17. One or more computer-readable storage media of a tangible article of manufacture encoding computer-executable instructions for executing on a computer system a computer process, the computer process comprising:

receiving one or more rider transit requests, each rider transit request received from a computing device and specifying at least one stop request identifying at least one of a plurality of predesignated stop locations preassigned to the vehicle;

planning a transportation route responsive to receipt of the one or more rider transit requests, the transportation route including one or more planned stops selected from the predesignated stop locations; and

transmitting the planned transportation route to the vehicle.

18. The one or more computer-readable storage media of claim 17, wherein the computer process further comprises:

after the transportation route is initially planned, receiving an additional rider transit request specifying a new one of the predesignated stop locations not corresponding to any of the planned stops in the transportation route; and

determining whether a route alteration to include a stop at the newly-specified stop location violates a predetermined route constraint;

if the route alteration does not violate the predetermined route constraint, dynamically modifying the transportation route to add a planned stop at the stop location specified by the additional rider transit request.
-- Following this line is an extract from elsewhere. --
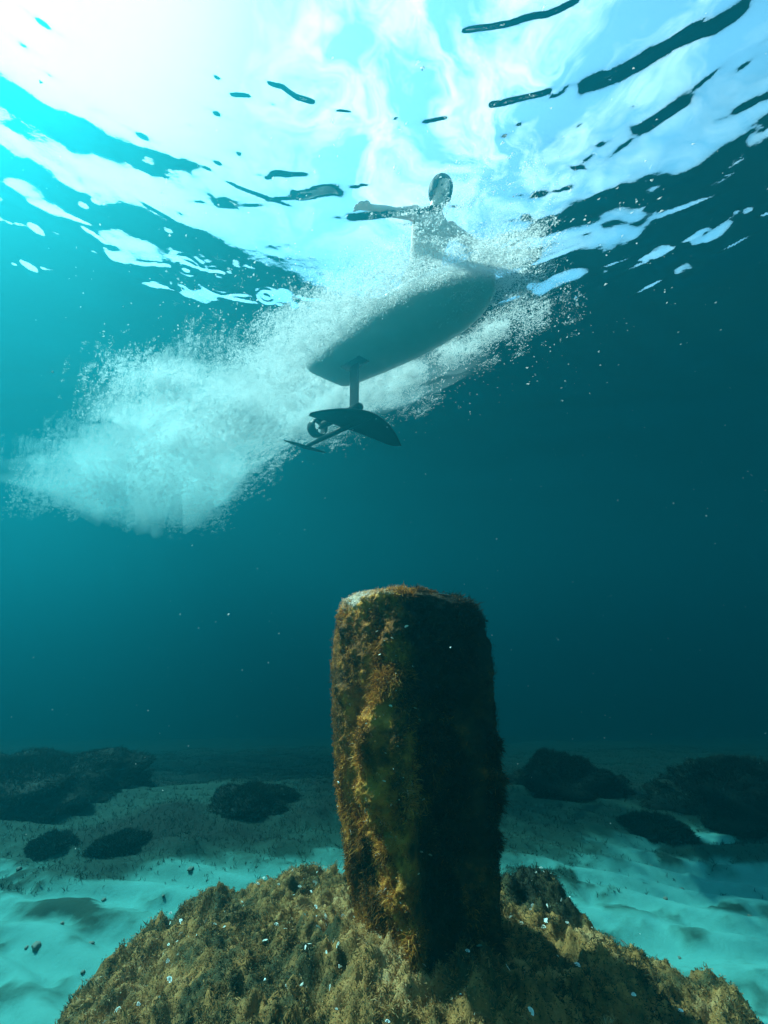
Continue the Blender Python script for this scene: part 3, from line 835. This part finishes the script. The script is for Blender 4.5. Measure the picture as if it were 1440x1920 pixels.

19. The one or more computer-readable storage media of claim 17, wherein the predetermined route constraint is violated if the route alteration is estimated to cause a change in an estimated pick-up or drop-off time for one or more passengers in excess of a predetermined threshold.

20. The one or more computer-readable storage media of claim 17, further comprising:

after the transportation route is initially planned, dynamically modifying the transportation route to remove a planned stop responsive to cancellation of a rider transit request.

21. The method of claim 1, wherein the at least one stop request specifies a planned stop selected from the plurality of predesignated stop locations.